I love the Aurora Borealis. I saw a lovely photo online today. This thought led me to think about what other phenomena exist that we are scarcely aware of, so I did a little research.

Rainbows are a common phenomenon, but did you know there is such a thing as moonbows? These occur the same way rainbows do: moisture in the air refracts the light given off by, well, the moon. They can happen anywhere in the world; the conditions just have to be right.

One phenomenon I am sure we have all seen, but probably didn’t think too much about is a fire rainbow, or circumhorizon arc. These appear as a portion of spectral colors in a sunny sky. The term “fire rainbow” came from them typically appearing on a flame-like wispy cloud. I have seen these many times, and never realized I was witnessing a phenomenon.
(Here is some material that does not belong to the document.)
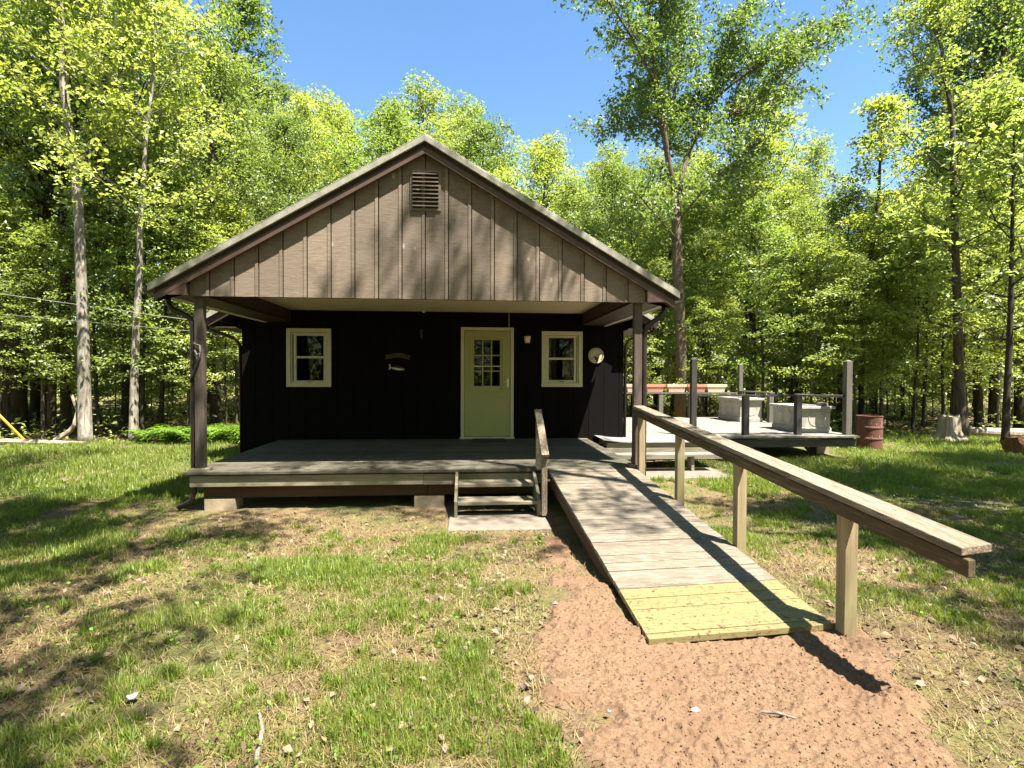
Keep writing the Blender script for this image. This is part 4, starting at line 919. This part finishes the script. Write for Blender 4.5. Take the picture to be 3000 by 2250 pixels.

Then there is lightning: most everybody loves a good lightning storm. There are all kinds of lightning at which to marvel: displays you can see from a plane when there is a storm below, the frightening stuff turfside during a tempest, or the rare dendritic (that’s the superb kind that travels through the clouds, fanning out like fern).

Hang on to your hats – there is also an astonishing lightning that happens during a volcanic eruption. Who knew a spewing volcano could produce something so breathtaking; I thought lava-heaving out of the earth was scary enough. Adding the lightning spectacle is just Nature’s way of showing off!

Bioluminescence. Rhetorically speaking, why should any living thing glow? Wouldn’t that be the greatest asset, to radiate? It turns ordinary bugs, worms, plankton, jellyfish, etc, into magical creatures!

A phenomenon does not have to be marvelous and terrible to be cool. The notion of sea driftwood producing colors when burned has always fascinated me. Minerals from the sea are impregnated into the wood, and when dried and burned, make a bonfire even more delightful.

There are many more phenomena in our world. Some are limited to certain climates, but all are worth investigating!